At a previous OCTIA conference in Manchester, I was able to present to a room of delegates at the venue, with my laptop in front of me. Broadcast behind me on a screen was the view from my laptop perspective into the virtual environment of Second Life, where I was joined by colleagues from all over the world represented as avatars, who had their own chat facility with me via my laptop, plus the delegates in the room who were also in Second Life as avatars from their own laptops. On another screen on the wall on my right was where I was shown live from the perspective of one of the other delegates in the room in Second Life, with the official OCTIA chat room being scrolled to the right of the video, where I was also taking part via audio and my laptop via text.
If that description sounds confusing, the point is that I was present in five different realities simultaneously, presenting worldwide. This groundbreaking event reached four continents – Europe, the USA/Canada, South America and Australia – bringing them together to discuss the use of virtual and mixed realities in counselling and psychotherapy experientially. Just attempting to explain that experience to you is messing with my head – actually designing it and doing it live was truly extraordinary, and an achievement I am immensely proud of, as are my colleagues at OnlinEvents.co.uk who managed the technological side of it all.

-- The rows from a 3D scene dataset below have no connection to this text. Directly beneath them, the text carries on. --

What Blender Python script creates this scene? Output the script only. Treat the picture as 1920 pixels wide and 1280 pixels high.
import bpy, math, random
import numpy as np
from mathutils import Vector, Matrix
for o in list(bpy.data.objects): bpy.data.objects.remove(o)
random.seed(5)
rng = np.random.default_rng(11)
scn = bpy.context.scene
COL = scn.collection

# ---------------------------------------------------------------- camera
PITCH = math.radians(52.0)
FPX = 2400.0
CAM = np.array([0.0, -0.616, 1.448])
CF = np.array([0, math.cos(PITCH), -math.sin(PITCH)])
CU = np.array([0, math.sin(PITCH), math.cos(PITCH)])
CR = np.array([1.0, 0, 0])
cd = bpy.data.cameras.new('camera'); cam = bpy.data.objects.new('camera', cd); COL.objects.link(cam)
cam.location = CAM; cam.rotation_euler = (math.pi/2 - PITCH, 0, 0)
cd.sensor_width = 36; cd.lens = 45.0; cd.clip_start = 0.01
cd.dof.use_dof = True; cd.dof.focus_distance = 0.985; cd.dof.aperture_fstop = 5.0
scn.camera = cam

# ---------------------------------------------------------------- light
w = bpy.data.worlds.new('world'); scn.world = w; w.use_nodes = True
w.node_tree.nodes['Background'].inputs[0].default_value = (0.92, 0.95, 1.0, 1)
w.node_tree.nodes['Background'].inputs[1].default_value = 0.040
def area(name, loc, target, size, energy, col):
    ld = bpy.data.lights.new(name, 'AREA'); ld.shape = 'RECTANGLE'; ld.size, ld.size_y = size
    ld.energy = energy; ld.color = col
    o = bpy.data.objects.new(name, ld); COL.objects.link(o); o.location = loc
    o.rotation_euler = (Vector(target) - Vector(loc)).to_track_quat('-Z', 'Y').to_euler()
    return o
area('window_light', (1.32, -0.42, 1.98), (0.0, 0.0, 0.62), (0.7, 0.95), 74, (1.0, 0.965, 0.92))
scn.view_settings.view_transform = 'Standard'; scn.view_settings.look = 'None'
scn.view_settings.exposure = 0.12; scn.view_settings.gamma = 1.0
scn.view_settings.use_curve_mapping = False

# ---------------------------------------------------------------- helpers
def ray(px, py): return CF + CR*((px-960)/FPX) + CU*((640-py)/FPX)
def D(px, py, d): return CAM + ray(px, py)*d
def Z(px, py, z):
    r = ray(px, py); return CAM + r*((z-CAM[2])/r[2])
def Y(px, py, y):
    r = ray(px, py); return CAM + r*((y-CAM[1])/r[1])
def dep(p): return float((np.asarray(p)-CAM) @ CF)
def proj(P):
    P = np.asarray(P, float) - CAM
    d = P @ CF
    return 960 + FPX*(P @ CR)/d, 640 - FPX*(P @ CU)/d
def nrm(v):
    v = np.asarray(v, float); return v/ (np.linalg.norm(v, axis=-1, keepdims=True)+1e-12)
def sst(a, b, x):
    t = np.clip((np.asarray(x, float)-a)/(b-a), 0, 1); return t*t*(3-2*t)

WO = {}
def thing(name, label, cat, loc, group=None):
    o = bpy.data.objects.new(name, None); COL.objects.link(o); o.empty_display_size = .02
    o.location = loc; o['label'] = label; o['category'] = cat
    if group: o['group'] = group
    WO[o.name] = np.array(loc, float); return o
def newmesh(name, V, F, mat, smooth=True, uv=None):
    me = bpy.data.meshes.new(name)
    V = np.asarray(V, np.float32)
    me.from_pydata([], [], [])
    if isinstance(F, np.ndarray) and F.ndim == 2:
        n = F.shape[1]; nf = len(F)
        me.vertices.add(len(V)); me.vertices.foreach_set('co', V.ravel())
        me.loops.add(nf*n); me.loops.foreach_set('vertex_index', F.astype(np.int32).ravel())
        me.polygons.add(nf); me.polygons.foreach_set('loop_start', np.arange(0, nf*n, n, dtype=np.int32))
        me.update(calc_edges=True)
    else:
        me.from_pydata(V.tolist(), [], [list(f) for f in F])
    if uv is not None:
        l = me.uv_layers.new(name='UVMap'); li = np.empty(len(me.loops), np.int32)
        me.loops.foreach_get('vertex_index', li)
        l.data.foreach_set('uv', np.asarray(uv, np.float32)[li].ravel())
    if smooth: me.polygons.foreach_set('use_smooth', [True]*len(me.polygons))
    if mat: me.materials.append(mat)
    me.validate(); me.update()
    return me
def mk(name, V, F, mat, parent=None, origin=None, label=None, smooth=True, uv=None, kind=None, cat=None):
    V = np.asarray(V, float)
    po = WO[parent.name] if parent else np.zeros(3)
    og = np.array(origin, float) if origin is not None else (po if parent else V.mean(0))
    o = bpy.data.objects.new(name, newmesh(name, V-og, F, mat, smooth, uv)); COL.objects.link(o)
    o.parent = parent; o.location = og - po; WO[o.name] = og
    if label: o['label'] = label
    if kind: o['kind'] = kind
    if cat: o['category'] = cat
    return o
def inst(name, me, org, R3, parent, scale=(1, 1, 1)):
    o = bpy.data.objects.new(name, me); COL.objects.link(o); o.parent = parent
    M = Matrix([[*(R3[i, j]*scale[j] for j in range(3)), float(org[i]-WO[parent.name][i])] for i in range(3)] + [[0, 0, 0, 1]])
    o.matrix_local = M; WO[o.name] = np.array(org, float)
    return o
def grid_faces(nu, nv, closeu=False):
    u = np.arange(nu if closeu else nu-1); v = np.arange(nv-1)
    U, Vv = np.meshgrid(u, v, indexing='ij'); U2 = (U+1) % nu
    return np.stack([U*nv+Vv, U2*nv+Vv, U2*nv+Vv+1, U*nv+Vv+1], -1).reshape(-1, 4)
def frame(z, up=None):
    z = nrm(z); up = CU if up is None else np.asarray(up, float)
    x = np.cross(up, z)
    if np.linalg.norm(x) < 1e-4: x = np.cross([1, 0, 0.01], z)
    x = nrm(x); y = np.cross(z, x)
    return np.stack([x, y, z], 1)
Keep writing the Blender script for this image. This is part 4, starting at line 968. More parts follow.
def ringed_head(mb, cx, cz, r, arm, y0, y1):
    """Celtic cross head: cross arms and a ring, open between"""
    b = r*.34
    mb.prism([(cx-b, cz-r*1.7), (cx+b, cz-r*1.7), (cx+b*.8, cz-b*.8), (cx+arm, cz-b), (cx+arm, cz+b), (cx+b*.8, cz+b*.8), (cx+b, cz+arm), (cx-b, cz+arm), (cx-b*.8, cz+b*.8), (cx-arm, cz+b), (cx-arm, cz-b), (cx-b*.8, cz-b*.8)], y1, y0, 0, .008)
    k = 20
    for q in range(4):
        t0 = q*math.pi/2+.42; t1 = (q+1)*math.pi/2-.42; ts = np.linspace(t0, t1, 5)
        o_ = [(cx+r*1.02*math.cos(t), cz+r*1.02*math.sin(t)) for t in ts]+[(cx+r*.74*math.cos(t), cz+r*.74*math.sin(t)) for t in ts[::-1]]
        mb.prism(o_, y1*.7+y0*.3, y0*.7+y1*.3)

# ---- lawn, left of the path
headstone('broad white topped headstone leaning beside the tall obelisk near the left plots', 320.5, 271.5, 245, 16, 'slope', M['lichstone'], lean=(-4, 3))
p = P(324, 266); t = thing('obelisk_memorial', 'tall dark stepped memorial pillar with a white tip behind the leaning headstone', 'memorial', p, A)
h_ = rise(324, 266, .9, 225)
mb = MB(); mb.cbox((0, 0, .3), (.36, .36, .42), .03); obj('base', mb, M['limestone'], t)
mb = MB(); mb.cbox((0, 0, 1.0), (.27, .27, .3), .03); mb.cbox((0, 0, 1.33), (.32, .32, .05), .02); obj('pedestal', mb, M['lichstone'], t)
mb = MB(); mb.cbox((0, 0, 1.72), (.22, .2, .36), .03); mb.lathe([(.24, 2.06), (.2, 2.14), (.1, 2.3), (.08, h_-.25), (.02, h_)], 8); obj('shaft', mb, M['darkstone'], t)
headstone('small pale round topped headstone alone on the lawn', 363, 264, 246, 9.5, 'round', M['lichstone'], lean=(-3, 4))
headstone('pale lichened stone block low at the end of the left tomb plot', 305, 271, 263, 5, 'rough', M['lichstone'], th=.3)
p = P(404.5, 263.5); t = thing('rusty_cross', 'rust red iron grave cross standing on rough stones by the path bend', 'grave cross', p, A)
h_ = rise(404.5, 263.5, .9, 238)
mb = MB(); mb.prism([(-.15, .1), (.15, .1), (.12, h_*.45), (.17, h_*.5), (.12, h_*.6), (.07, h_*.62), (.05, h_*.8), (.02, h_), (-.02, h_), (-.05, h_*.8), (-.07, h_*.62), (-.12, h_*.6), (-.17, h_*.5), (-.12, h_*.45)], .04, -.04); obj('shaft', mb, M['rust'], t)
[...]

So, in your professional capacity, are you and your workplace taking advantage of technology for your continuing professional development in addition to the expense of travel to live conferences? Organisations are increasingly offering live streaming and chat as an alternative way of attending with the cost only being your time and your internet connection; or offering them at least at a discount at the full conference price. Attending remotely is certainly a different experience than being there in person (and conversely much more exhausting somehow), but blended attendance at conferences is increasingly becoming the norm.
Online conferencing is something my students get introduced to at an early stage of their course, to enable them to take full advantage of what is on offer for their learning from the comfort of their sofa. I also encourage students to attend live conferences where possible, as I believe that professional human interaction taking place both online and offline is what makes us rounded practitioners as the internet plays a bigger and bigger part in our lives and work.
I loved being in Leeds and London to meet, talk and learn with my colleagues, just as I love being online in a chat room as part of a computer mediated event. Both ways of attending conferences are nourishing to us as practitioners, and each has its own nuances on how interaction with each other and the speakers takes place – neither better than the other. In fact, I think the main difference in having a experience of good quality is that the lunch tends to be better if physically present at the venue!